Dataset entries:
** Start **

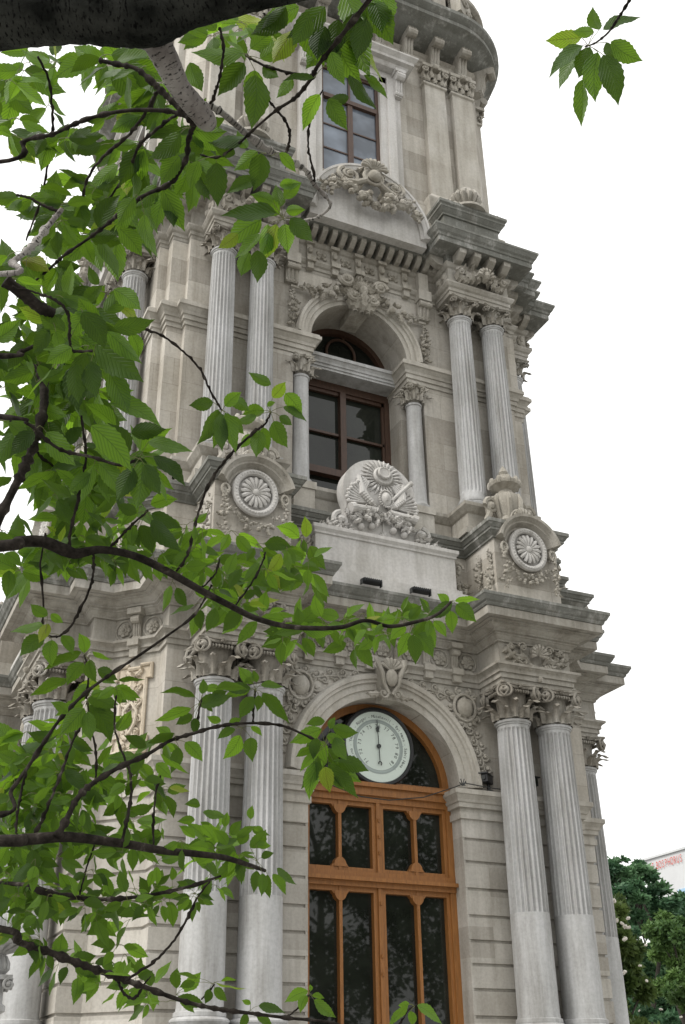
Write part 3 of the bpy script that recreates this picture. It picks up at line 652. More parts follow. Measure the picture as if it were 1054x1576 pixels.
# entablature of the middle storey
PL2 = plan(W2, 2.88, .14, (1.49, 2.66, .47), False)
b = MB(); b.sweep(PL2, [(0, 13.99), (0, 14.06), (.02, 14.07), (.02, 14.13), (.05, 14.15), (.08, 14.2), (.08, 14.23), (0, 14.25), (0, 14.56), (.03, 14.58), (.06, 14.63), (.06, 14.66), (0, 14.67)])
e2 = part('entablature', b, 'weathered_light', angle=16)
b = MB(); b.sweep(PL2, [(.02, 14.66), (.05, 14.8), (.34, 14.8), (.34, 14.81), (.34, 14.9), (.36, 14.91), (.37, 14.95), (.4, 14.98), (.43, 15.05), (.44, 15.06), (.44, 15.1), (.2, 15.12), (-.4, 15.13)])
mo = MB()
mo.add([(-.045, -.05, 14.63), (.045, -.05, 14.63), (.045, -.16, 14.64), (-.045, -.16, 14.64), (.045, -.29, 14.72), (-.045, -.29, 14.72), (.045, -.3, 14.8), (-.045, -.3, 14.8), (-.045, -.04, 14.8), (.045, -.04, 14.8)],
       [(0, 1, 2, 3), (3, 2, 4, 5), (5, 4, 6, 7), (0, 3, 5, 7, 8), (1, 9, 6, 4, 2), (0, 8, 9, 1)])
mo = mo.mesh('modillion', 'weathered_light', 16); n_ = len(PL2)
for i in range(n_):
    a = Vector(PL2[i]); c = Vector(PL2[(i+1)%n_]); d = (c-a); L = d.length; d /= L; mid = (a+c)/2
    if L < .2 or mid.y > 2.7: continue
    k = max(2, int(round(L/(.175 if L > 2 else .27)))); ang = atan2(d.y, d.x); mw = 1 if L > 2 else 1.45
    for j in range(k): p = a+d*((j+.5)/k*L); link('modillion', mo, e2, (p.x, p.y, 0), ang, scale=(mw, 1, 1))
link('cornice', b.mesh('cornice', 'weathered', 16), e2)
bk = MB(F0 @ T(0, Y2, 0)); bk.box(-.08, .08, -.13, 0, 14.16, 14.252); bk.box(-.055, .055, -.09, 0, 14.03, 14.16); bk.box(-.05, .05, -.05, 0, 14.25, 14.56); bk.blob((0, -.07, 14.42), (.05, .05, .06), 8, 5); bk.box(-.08, .08, -.1, 0, 14.56, 14.62)
bk = bk.mesh('frieze_bracket', 'carved'); rs_ = MB(F0 @ T(0, Y2, 0))
for a in range(4): frond(rs_, (0, 14.4), (.13*cos(pi/4+a*pi/2), 14.4+.1*sin(pi/4+a*pi/2)), .09, .05, 3, .5)
rosette(rs_, (0, -.03, 14.4), .06, 5, dep=.04); rs_ = rs_.mesh('rosette', 'carved')
fb = MB(F0 @ T(0, Y2, 0)); fb.box(-.12, .12, -.16, 0, 14.0, 14.2); fb.box(-.09, .09, -.12, 0, 14.2, 14.6); fb = fb.mesh('frieze_block', 'limestone')
fr = MB(F0 @ T(0, Y2, 0)); M = T(0, -.49, 14.26) @ S(1.0, 1.7, 1.15) @ T(0, 0, -14.26)
for t_ in (-1, 1):
    M2 = M @ Matrix.Diagonal((t_, 1, 1, 1)); frond(fr, (.05, 14.3), (.2, 14.56), .2, .12, 4, .7, M2); frond(fr, (.15, 14.3), (.38, 14.5), .2, .12, 4, .7, M2); frond(fr, (.25, 14.28), (.5, 14.38), .16, .1, 4, .7, M2); scroll(fr, (.42, -.06, 14.42), .07, 1.5, .025, 1, 0, M2); scroll(fr, (.12, -.1, 14.34), .05, 1.5, .02, 1, 0, M2)
shell(fr, (0, -.06, 14.32), .17, 7, .3, pi-.3, M, .09); fr.blob((0, -.12, 14.36), (.07, .07, .08), 8, 5, M)
for yy in (.12, .3):
    for sx in (-1, 1): M3 = T(sx*.6, -.48+yy, 0); fr.blob((0, 0, 14.4), (.03, .08, .13), 8, 6, M3); fr.blob((sx*.02, 0, 14.42), (.04, .05, .06), 8, 5, M3)
fm = fr.mesh('frieze_carving', 'carved')
for k in FACES:
    items('frieze_carving', fm, e2, (-2.08, 2.08), k); items('frieze_bracket', bk, e2, (-.88, -.44, 0, .44, .88), k); items('rosette', rs_, e2, (-.66, -.22, .22, .66), k); items('frieze_block', fb, e2, (-1.2, 1.2), k)
# ---------------------------------------------------------------- curved pediment and attic blocks over the middle storey
b = MB(F0); RX_, RZ_ = 1.08, 1.16; PZ = 14.95; PY = -.1
arc = [(RX_*cos(pi*i/36), PZ+RZ_*sin(pi*i/36)) for i in range(37)]
b.prism([(-RX_, 14.81), (RX_, 14.81)]+arc[1:-1], PY+.05, .62)
b.rings([[(cos(pi*i/36)*(RX_+o), y, PZ+sin(pi*i/36)*(RZ_+o)) for o, y in ((-.12, PY+.06), (-.12, PY+.02), (-.08, PY-.0), (-.07, PY-.03), (.0, PY-.04), (.01, PY-.06), (.05, PY-.06), (.05, .62), (-.05, .62))] for i in range(37)])
pc = MB(F0 @ T(0, PY, 14.95) @ S(1, 1, .80) @ T(0, 0, -14.95)); rnd = random.Random(21)
for t_ in (-1, 1):
    M = Matrix.Diagonal((t_, 1, 1, 1))
    scroll(pc, (.42, -.08, 15.98), .2, 1.9, .045, -1, radians(60), M, .03)
    pc.tube([(.24, -.08, 16.2), (.14, -.1, 16.28), (.1, -.12, 16.12), (.14, -.14, 15.9), (.3, -.12, 15.78), (.5, -.1, 15.76)], [.05, .06, .06, .06, .07, .05], 8, M)
    cluster(pc, [(.0, -.12, 15.32), (.2, -.14, 15.38), (.4, -.12, 15.54), (.55, -.1, 15.76)], .19, rnd, M, dens=2.6, leaf=.25)
    cluster(pc, [(.66, -.08, 15.78), (.74, -.1, 15.58), (.8, -.1, 15.38), (.82, -.08, 15.22)], .14, rnd, M, dens=2.0, leaf=.3)
    frond(pc, (.2, 15.9), (.42, 15.66), .2, .12, 4, .6, M @ T(0, -.06, 0))
pc.blob((0, -.2, 16.02), (.12, .1, .14), 14, 8); pc.tube([(.17*cos(2*pi*i/18), -.16, 16.02+.19*sin(2*pi*i/18)) for i in range(19)], .035, 7)
shell(pc, (0, -.1, 16.2), .25, 9, .15, pi-.15, dep=.14); pc.blob((0, -.05, 16.22), (.22, .1, .12), 10, 6)
faces('pediment', b, 'white_stone', (('carving', pc, 'carved'),))
b = MB(); blk = []
for s_ in (1,):
    x0, x1 = sorted((s_*1.5, s_*2.62))
    blk.append([(x0, -H-.0), (x1, -H-.0), (x1, -H+.7), (x0, -H+.7)])
for q in blk: b.sweep(q, [(.06, 15.11), (.06, 15.3), (.04, 15.31), (0, 15.36), (0, 15.78), (.03, 15.782), (.03, 15.82), (.05, 15.84), (.09, 15.90), (.1, 15.905), (.1, 15.95), (.13, 15.98), (.13, 16.04), (0, 16.06)])
fn = MB(F0)
for s_ in (1,):
    M = T(s_*2.06, .12, 16.04)
    fn.lathe([(.36, 0), (.36, .05), (.2, .09), (.16, .15), (.14, .18), (.2, .26), (.245, .36), (.22, .46), (.13, .53), (.07, .56), (.07, .58), (.1, .61), (.08, .66), (.0, .7)], n=20, M=M)
    for i in range(14): a = 2*pi*i/14; fn.tube([(cos(a)*r_, sin(a)*r_, z) for r_, z in ((.15, .19), (.22, .27), (.26, .37), (.22, .47), (.12, .53))], [.02, .035, .045, .035, .015], 6, M)
    for i in range(10): a = 2*pi*i/10; frond(fn, (0, 0), (.28, -.04), .16, .07, 3, .6, M @ RZ(a) @ T(.05, 0, .12))
    for t_ in (-1, 1): frond(fn, (s_*2.06+t_*.15, 16.1), (s_*2.06+t_*.52, 16.06), .16, .1, 4, .6, T(0, -.02, 0))
bm_ = b.mesh('attic_block', 'weathered', 16); fnm = fn.mesh('finial', 'weathered_light')
for k in FACES:
    for mi in (0, 1):
        o = part('attic_block', bm_, None, rz=k*pi/2)
        if mi: o.scale = (-1, 1, 1)
        link('finial', fnm, o)
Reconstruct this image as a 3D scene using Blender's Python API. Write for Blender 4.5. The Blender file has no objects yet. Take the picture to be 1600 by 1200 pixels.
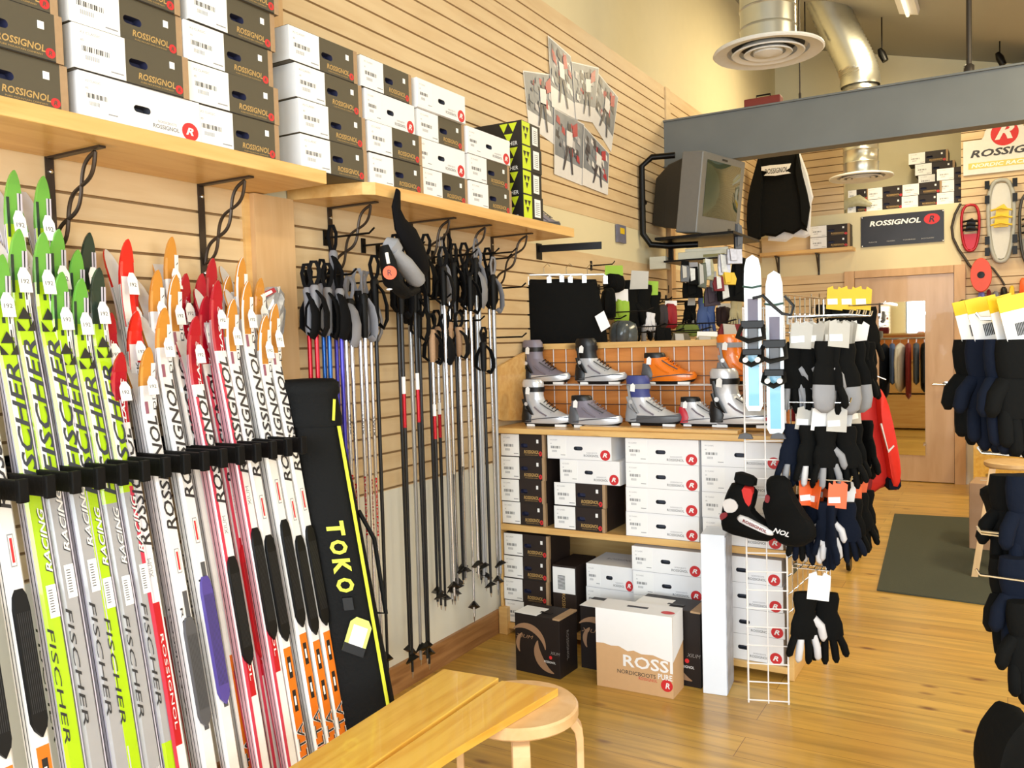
import bpy, bmesh, math, random
from mathutils import Vector, Matrix, Euler
random.seed(7)
SC = bpy.context.scene
COL = SC.collection
PI = math.pi

# ------------------------------------------------------------------ camera
def unit(v): return Vector(v).normalized()
FPX = 1335.0
_Y = unit((775, 85, -FPX)); _X = Vector((2300, 0, FPX)); _X = (_X - _X.dot(_Y) * _Y).normalized(); _Z = _X.cross(_Y)
MC = Matrix((_X, _Y, _Z))                      # camera axes -> world
CAM = Vector((2.301, 0.0, 1.5))
cd = bpy.data.cameras.new('camera'); cam = bpy.data.objects.new('camera', cd); COL.objects.link(cam)
cd.sensor_width = 36; cd.lens = FPX / 1600 * 36; cd.clip_start = 0.02; cd.clip_end = 60
cam.matrix_world = Matrix.Translation(CAM) @ MC.to_4x4()
SC.camera = cam
# ------------------------------------------------------------------ world, daylight, exposure
w = bpy.data.worlds.new('world'); SC.world = w; w.use_nodes = True
bg = w.node_tree.nodes['Background']; bg.inputs[0].default_value = (0.86, 0.93, 1.0, 1); bg.inputs[1].default_value = 1.0
def area(name, loc, rot, sx, sy, power, col):
    l = bpy.data.lights.new(name, 'AREA'); l.shape = 'RECTANGLE'; l.size = sx; l.size_y = sy; l.energy = power; l.color = col
    o = bpy.data.objects.new(name, l); COL.objects.link(o); o.location = loc; o.rotation_euler = rot; return o
area('daylight_window_near', (1.85, -2.38, 1.95), (math.radians(90), 0, 0), 3.0, 2.1, 175, (0.84, 0.93, 1.0))
area('daylight_window_far', (5.0, -2.38, 1.95), (math.radians(90), 0, 0), 2.3, 2.1, 165, (0.84, 0.93, 1.0))
area('daylight_side_window', (6.35, 2.2, 1.9), (math.radians(90), 0, PI / 2), 3.0, 1.9, 70, (0.92, 0.97, 1.0))
SC.view_settings.view_transform = 'Standard'; SC.view_settings.look = 'None'
SC.view_settings.exposure = 0.18; SC.view_settings.gamma = 1.0; SC.view_settings.use_curve_mapping = False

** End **

Set exercise:
Copy, exactly as they stand, the lines from the one that holds "Reconstruct this image" to the one that holds "PI = math.pi", both included, and drop every picture.

Exercise response:
Reconstruct this image as a 3D scene using Blender's Python API. Write for Blender 4.5. The Blender file has no objects yet. Take the picture to be 1600 by 1200 pixels.
import bpy, bmesh, math, random
from mathutils import Vector, Matrix, Euler
random.seed(7)
SC = bpy.context.scene
COL = SC.collection
PI = math.pi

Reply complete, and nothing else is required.